JAWA recipient, Kristen Kido, with donors Amy Mass (left) and Ruth Ichinaga (right) at the Dean’s Leadership Circle.

When seven Japanese-American Berkeley women and their housemothers moved into a two-story house in 1937, they were searching for a safe haven in the midst of discrimination, but little did they know that their legacy would be kept alive nearly 80 years later.

In response to the segregated dorms on campus, the women purchased the white-framed house on Hearst Avenue for $7,000 after 10 years of fundraising. The Japanese Women’s Student Clubhouse not only provided affordable accommodation for a marginalized community, but it was also symbolic of the students’ struggle for equal rights. With the exception of the period during WW II, when the clubhouse had to be rented because the Japanese-Americans were excluded from the West Coast, it provided housing for Japanese-American women for almost three decades before it was sold in 1967. The proceeds were endowed to the University as the Japanese American Women Alumnae (JAWA) Scholarship Fund, which continues supporting Asian American women today. The fund continues to grow through investments and generous donations to JAWA.

Dr. Joyce Takahashi, Berkeley alumna and JAWA’s historian, says that the women who purchased the house forged a path for future Japanese-American students. “They’re my heroes,” she adds. As a third-generation Japanese-American, Takahashi recalls the lack of multicultural awareness on campus when she was a chemistry student in the 1950s. At the time, most history classes focused on the origins of European-Americans. “When I was very young, I thought that my grandparents came over on the Mayflower. It didn’t dawn on me that they were from Asia,” she explains. Her parents, who also graduated from Berkeley in 1926 and 1930, experienced even greater discrimination by having to commute to campus from the few racially integrated sections of the Bay Area. But Takahashi believes that today “people are more aware of diversity.”

Although the Berkeley campus now enjoys greater inclusivity, the original members’ achievements are remembered through the annual JAWA scholarships and fellowships, which are granted to four or five University of California students per year. “The strength in these awards is that they keep alive this fund that the women worked so hard to create for us,” Takahashi says.
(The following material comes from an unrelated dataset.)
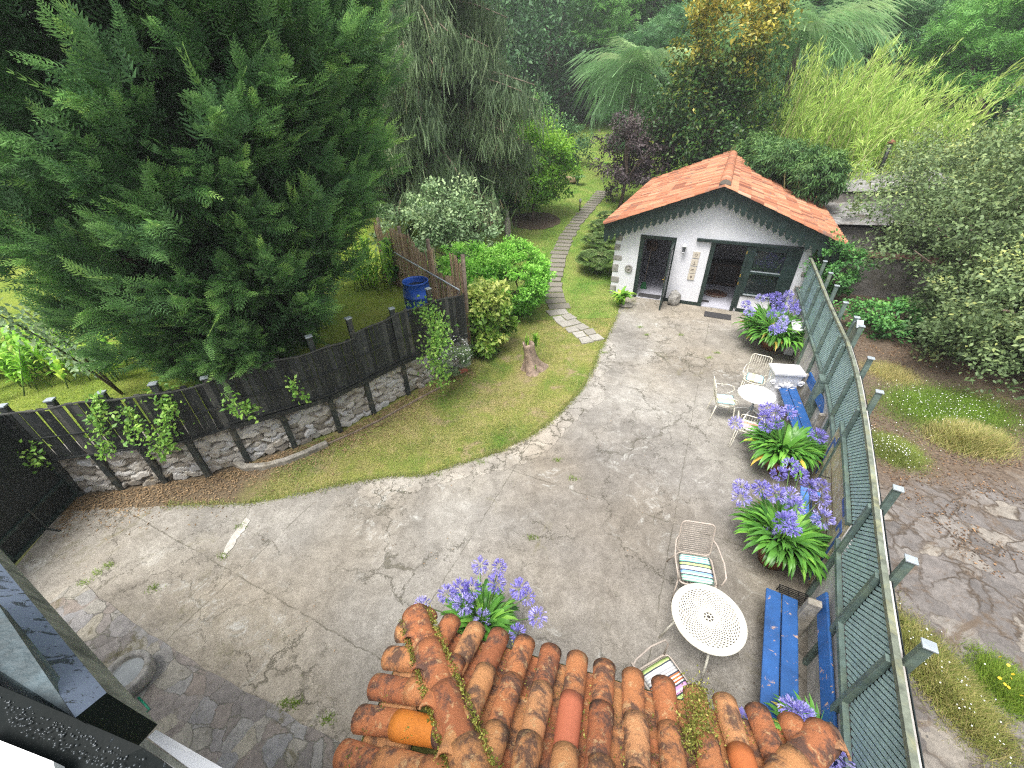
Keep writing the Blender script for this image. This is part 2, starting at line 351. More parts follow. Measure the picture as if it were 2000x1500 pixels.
M['cyp'] = foliage('cypress', [(0, (.012, .026, .010)), (.4, (.038, .082, .032)), (.8, (.088, .165, .050)), (1, (.16, .24, .06))], .35, .6, .2, 3.2)
M['weep'] = foliage('weeping', [(0, (.025, .042, .022)), (.4, (.060, .090, .045)), (.75, (.10, .14, .068)), (.9, (.11, .13, .08)), (1, (.17, .13, .09))], .35, gain=2.9)
M['bark'] = simple('bark', (.10, .07, .05), .9, var=.35, scale=12, bmp=.8)
M['palebark'] = simple('pale_bark', (.26, .20, .15), .85, var=.3, scale=9, bmp=.6, dirt=(.09, .06, .04), dirt_amt=.7)
M['citrus'] = foliage('citrus', [(0, (.035, .095, .012)), (.5, (.085, .19, .018)), (1, (.21, .34, .04))], .35, .4)
M['box'] = foliage('privet', [(0, (.03, .10, .012)), (.5, (.085, .215, .028)), (1, (.19, .36, .06))], .35, .45)
M['aucuba'] = foliage('spotted', [(0, (.04, .11, .015)), (.5, (.13, .22, .035)), (1, (.38, .41, .12))], .3, .4, gain=1.9)
M['dark'] = foliage('dark_leaf', [(0, (.015, .037, .016)), (.6, (.038, .09, .034)), (1, (.075, .15, .05))], .25, .5)
M['hydr'] = foliage('large_leaf', [(0, (.018, .06, .018)), (.6, (.05, .14, .035)), (1, (.11, .24, .05))], .25, .45)
M['elae'] = foliage('grey_green', [(0, (.05, .09, .04)), (.6, (.12, .18, .09)), (1, (.27, .34, .17))], .3, .45)
M['plum'] = foliage('plum', [(0, (.035, .026, .03)), (.6, (.085, .064, .068)), (.9, (.15, .115, .11)), (1, (.09, .14, .05))], .2, .45, gain=1.2)
M['palm'] = foliage('palm', [(0, (.04, .09, .035)), (.6, (.12, .21, .09)), (1, (.28, .36, .18))], .35, .45)
M['magn'] = foliage('magnolia', [(0, (.014, .04, .010)), (.5, (.035, .09, .018)), (.72, (.12, .15, .02)), (1, (.40, .33, .05))], .25, .4, gain=1.5)
M['bamb'] = foliage('bamboo', [(0, (.10, .18, .03)), (.6, (.24, .36, .07)), (1, (.40, .47, .14))], .45, .5, gain=1.65)
M['bambd'] = foliage('bamboo_dark', [(0, (.02, .06, .016)), (.6, (.065, .15, .04)), (1, (.17, .29, .08))], .3, .5, gain=1.2)
M['locust'] = foliage('locust', [(0, (.03, .085, .022)), (.6, (.095, .21, .05)), (1, (.19, .34, .085))], .4, .5)
M['locust2'] = foliage('bluegreen', [(0, (.022, .06, .026)), (.6, (.06, .135, .052)), (1, (.13, .23, .09))], .35, .5)
M['olive'] = foliage('olive_green', [(0, (.045, .075, .028)), (.5, (.10, .15, .06)), (.85, (.19, .25, .10)), (1, (.34, .37, .12))], .25, .5, gain=1.5)
M['aga'] = foliage('strap_leaf', [(0, (.02, .065, .012)), (.6, (.065, .17, .025)), (.9, (.14, .27, .04)), (.97, (.30, .22, .04)), (1, (.28, .12, .03))], .25, .35)
M['agaf'] = foliage('blue_flower', [(0, (.20, .17, .52)), (.5, (.32, .28, .75)), (1, (.56, .53, .90))], .3, .5, .1, 1.0)
M['ginger'] = foliage('ginger', [(0, (.05, .13, .015)), (.6, (.14, .27, .03)), (1, (.34, .42, .07))], .35, .35)
M['fern'] = foliage('fern', [(0, (.045, .085, .025)), (.6, (.10, .16, .05)), (1, (.20, .23, .09))], .35)
M['ivy'] = foliage('vine', [(0, (.03, .09, .015)), (.6, (.10, .20, .03)), (.92, (.22, .33, .07)), (1, (.5, .38, .05))], .3, .4)
M['white_fl'] = simple('white_flower', (.8, .8, .76), .6, bmp=0, var=.03)
M['yellow_fl'] = simple('yellow_flower', (.8, .55, .03), .6, bmp=0, var=.03)
M['straw'] = foliage('straw', [(0, (.14, .10, .05)), (.6, (.30, .23, .12)), (1, (.42, .36, .2))], .2)
M['stem'] = simple('stem', (.09, .16, .04), .5, bmp=0)
M['roof'] = tinted('clay_tile', [(0, (.22, .08, .045)), (.2, (.40, .15, .075)), (.55, (.52, .215, .115)), (.85, (.60, .29, .16)), (.97, (.48, .34, .23)), (1, (.24, .21, .18))], .85, 25, .3, (.15, .11, .09), 3.5, .53, .63, .8)
M['porch_tile'] = tinted('old_clay_tile', [(0, (.38, .13, .055)), (.4, (.52, .19, .075)), (.75, (.60, .28, .11)), (1, (.64, .31, .14))], .85, 60, .8, (.07, .045, .038), 6.0, .48, .58, .85, (.56, .36, .18))
M['new_tile'] = tinted('new_clay_tile', [(0, (.72, .24, .03)), (.5, (.62, .19, .06)), (1, (.56, .17, .10))], .65, 60, .2, (.35, .13, .05), 7, .6, .7, .4)
M['moss'] = simple('moss', (.085, .085, .015), .95, var=.4, scale=40, bmp=1)
M['white'] = simple('white_plaster', (.74, .745, .78), .85, var=.03, scale=3, bmp=.1, dirt=(.52, .51, .48), dirt_amt=.25)
M['oldwhite'] = simple('weathered_plaster', (.60, .585, .56), .9, var=.12, scale=4, bmp=.4, dirt=(.20, .17, .13), dirt_amt=.8)
M['green'] = simple('dark_green_paint', (.018, .036, .032), .4, var=.25, scale=5, bmp=.15)
M['board'] = tinted('dark_board', [(0, (.008, .011, .012)), (.6, (.024, .029, .030)), (.85, (.05, .056, .055)), (1, (.11, .11, .10))], .65, 40, .4, (.16, .155, .13), 5, .585, .66, .55, (.035, .04, .03))
M['oldpost'] = simple('worn_post', (.035, .045, .042), .7, var=.4, scale=9, bmp=.5, dirt=(.20, .17, .12), dirt_amt=.5)
M['cap'] = simple('metal_cap', (.42, .47, .50), .45, .3, var=.1, scale=12, bmp=.1)
M['teal'] = simple('teal_paint', (.42, .59, .58), .55, var=.15, scale=8, bmp=.15)
M['tealdark'] = simple('green_grey_post', (.13, .185, .165), .6, var=.25, scale=7, bmp=.3, dirt=(.20, .25, .17), dirt_amt=.7)
M['rail'] = simple('lichen_rail', (.19, .215, .165), .75, var=.3, scale=8, bmp=.4, dirt=(.34, .33, .17), dirt_amt=.7)
M['gap_shade'] = simple('lattice_gap_shade', (.012, .022, .024), .8, var=.2, scale=6, bmp=0)  # near-black colour standing in for deep shadow in the lattice gaps
M['blue'] = simple('blue_paint', (.018, .085, .26), .38, var=.22, scale=4, bmp=.2, dirt=(.42, .33, .25), dirt_amt=0)
def peel(name, base, under, sc, lo, hi, rough=.4, metal=0, streak=(1, 1, 1), bst=.4):
    m, n, b = nodes(name); co = coord(n)
    mp = N(n, 'ShaderNodeMapping'); mp.inputs['Scale'].default_value = streak; n.links.new(co, mp.inputs[0])
    nz = noise(n, sc, 12, .75, mp.outputs[0], .6); v = noise(n, 3, 8, .7, co)
    c = mixc(n, thr(n, v.outputs[0], .3, .7), tuple(q*.65 for q in base), tuple(q*1.25 for q in base))
    k = thr(n, nz.outputs[0], lo, hi); c = mixc(n, k, c, under)
    n.links.new(c, b.inputs['Base Color']); b.inputs['Roughness'].default_value = rough
    bump(n, b, math_(n, 'ADD', k, math_(n, 'MULTIPLY', noise(n, 30, 4, .7, co).outputs[0], .3)), bst, .004); return m
M['blue'] = peel('blue_paint', (.022, .095, .29), (.45, .30, .22), 9, .60, .615, .45)
M['blue2'] = peel('light_blue_paint', (.10, .24, .62), (.3, .4, .6), 6.5, .66, .69, .4)
M['cream'] = simple('cream_metal', (.74, .70, .58), .4, var=.08, scale=20, bmp=.1)
M['taupe'] = simple('taupe_metal', (.45, .385, .33), .4, var=.08, scale=20, bmp=.1)
M['ivory'] = simple('ivory_metal', (.80, .77, .66), .38, var=.04, scale=14, bmp=.1, dirt=(.5, .42, .34), dirt_amt=.25)
M['bright'] = simple('white_enamel', (.86, .85, .82), .3, var=.02, scale=6, bmp=.05)
M['whitestone'] = simple('painted_stone', (.76, .76, .78), .7, var=.06, scale=14, bmp=.5, dirt=(.5, .5, .5), dirt_amt=.4)
M['terracotta'] = simple('terracotta', (.30, .12, .065), .8, var=.25, scale=8, bmp=.3, dirt=(.12, .09, .05), dirt_amt=.6)
M['stone'] = simple('grey_stone', (.36, .345, .32), .85, var=.3, scale=9, bmp=.8, dirt=(.16, .15, .10), dirt_amt=.6)
M['kerb'] = simple('kerb_stone', (.34, .315, .27), .9, var=.3, scale=10, bmp=.8, dirt=(.15, .11, .06), dirt_amt=.6)
M['pathst'] = tinted('path_slab', [(0, (.20, .185, .15)), (.6, (.29, .27, .225)), (1, (.46, .44, .40))], .9, 40, .5, (.13, .13, .06), 3, .55, .7, .5)
M['barrel'] = simple('blue_plastic', (.02, .11, .52), .4, var=.2, scale=3, bmp=.1, dirt=(.05, .10, .28), dirt_amt=.5)
M['water'] = simple('dark_water', (.02, .03, .02), .08, var=.2, scale=4, bmp=0)
M['reed'] = tinted('reed', [(0, (.30, .19, .12)), (.6, (.58, .41, .27)), (1, (.75, .58, .42))], .9, 60, .5)
M['drystone'] = tinted('dry_stone', [(0, (.26, .235, .20)), (.35, (.46, .43, .375)), (.7, (.62, .60, .56)), (1, (.50, .51, .52))], .9, 22, .6, (.26, .20, .12), 3.2, .55, .65, .6, (.14, .12, .10))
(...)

This year Kristen Kido, a first-year Ph.D. student in History of Art, won the JAWA award along with the Mellon Chancellor’s Fellowship. The award allows her to pursue her focus on the relationship between art and power in ancient China and Rome. “JAWA is a necessary organization for recognizing the experiences and celebrating the accomplishments of Japanese-American women who have pursued higher education in a society with a history of discrimination,” Kido says. As a first-generation American of Japanese heritage, Kido is honored to receive a scholarship dedicated to uplifting women. “In academia, men are still paid more than women. Even in a field dominated by women, such as Art History, many of the highest paid and most respected teaching and curatorial positions are occupied by men,” she explains. “The opportunity to excel is a step toward changing that.” Kido hopes that her research will benefit the community by influencing cultural heritage policies, museums and education.

Kido and the other scholarship and fellowship recipients will attend the annual JAWA luncheon this April to meet the members and the Outstanding Alumna, and to discuss their future goals.